Qui, non ci sono cittadini che si battono contro i rotori eolici, poiché essi ritengono conveniente e vantaggioso per la comunità ridurre l’impronta ecologica delle città; i cittadini hanno chiesto e ottenuto che l’architettura dei rotori eolici e il loro inserimento nel paesaggio vengano progettati dalla celebre università del paesaggio di Vaagheningen; i mulini a vento fanno parte della cultura e storia di queste popolazioni, anche se hanno cambiato forma e dimensioni; nessuno si sogna di chiamarli “cazzi eretti nel paesaggio”, come ha fatto recentemente Vittorio Sgarbi in una recente trasmissione televisiva.

I polder sono un esempio di progettazione del paesaggio costruito dall’uomo su terre che originariamente appartenevano al mare.
Tuttavia, anche se sembra un paradosso, Dordrecht è divenuta il simbolo di una città che ha accettato la sfida del cambiamento inevitabile del suo ruolo, indotto dal mutamento del rapporto tra Europa, Stato olandese, regione del Drechtsteden e sta cercando di realizzare uno sviluppo sostenibile chiamando cittadini e Istituzioni locali a contribuire alla sua realizzazione, senza rinunciare alla difesa dell’ambiente e del paesaggio, ma offrendo un’ appetibile prospettiva a centri minori, una volta definiti marginali, oggi pienamente inseriti in un nuovo circuito di sviluppo virtuoso ed attivo.

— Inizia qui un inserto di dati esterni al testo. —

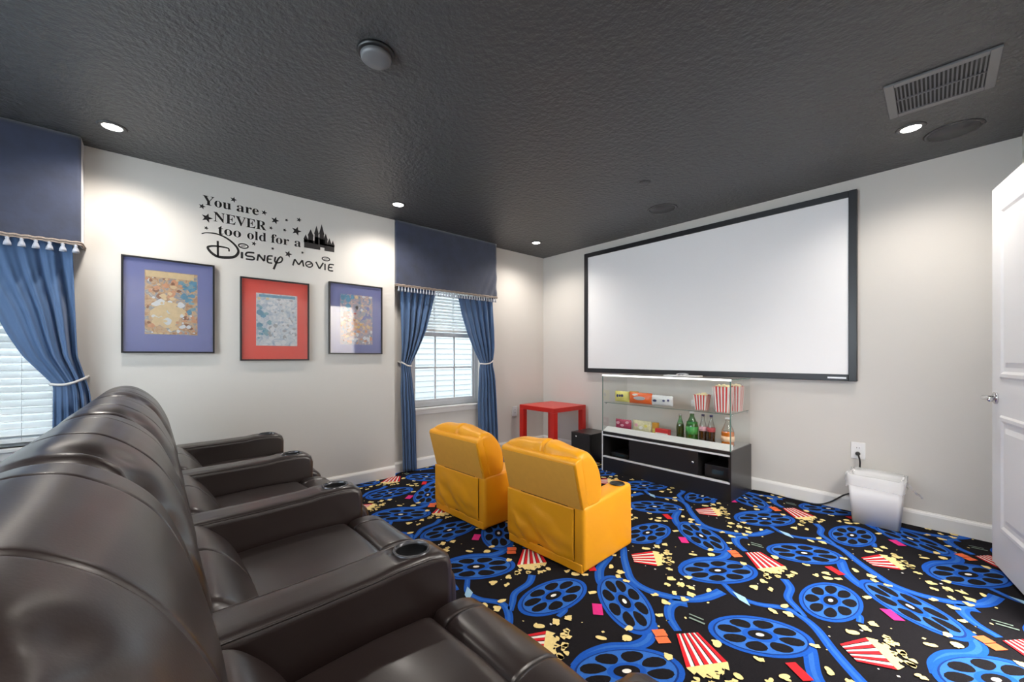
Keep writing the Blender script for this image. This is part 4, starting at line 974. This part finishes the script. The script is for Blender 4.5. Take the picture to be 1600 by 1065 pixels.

Quali ragioni inferiori (sicuramente diverse) la Toscana possiede oggi per non riuscire ad accettare la stessa sfida del mutamento europeo e a coglierne le opportunità per progettare sviluppo e trasformazione delle proprie città e del proprio ambiente, in ossequio all’ecologia urbana e all’ecologia del paesaggio? Quali ricchezze naturali inferiori e beni storici minori possiedono alcune città portuali della costa toscana (Livorno, Carrara, Piombino) da non poter cogliere le stesse opportunità di diversificazione dello sviluppo della città olandese, in connessione con le trasformazioni future prodotte dal mercato unico europeo dell’energia, dal trasporto europeo delle merci e dal nuovo imponente mercato unificato (Ovest e Est) del turismo europeo?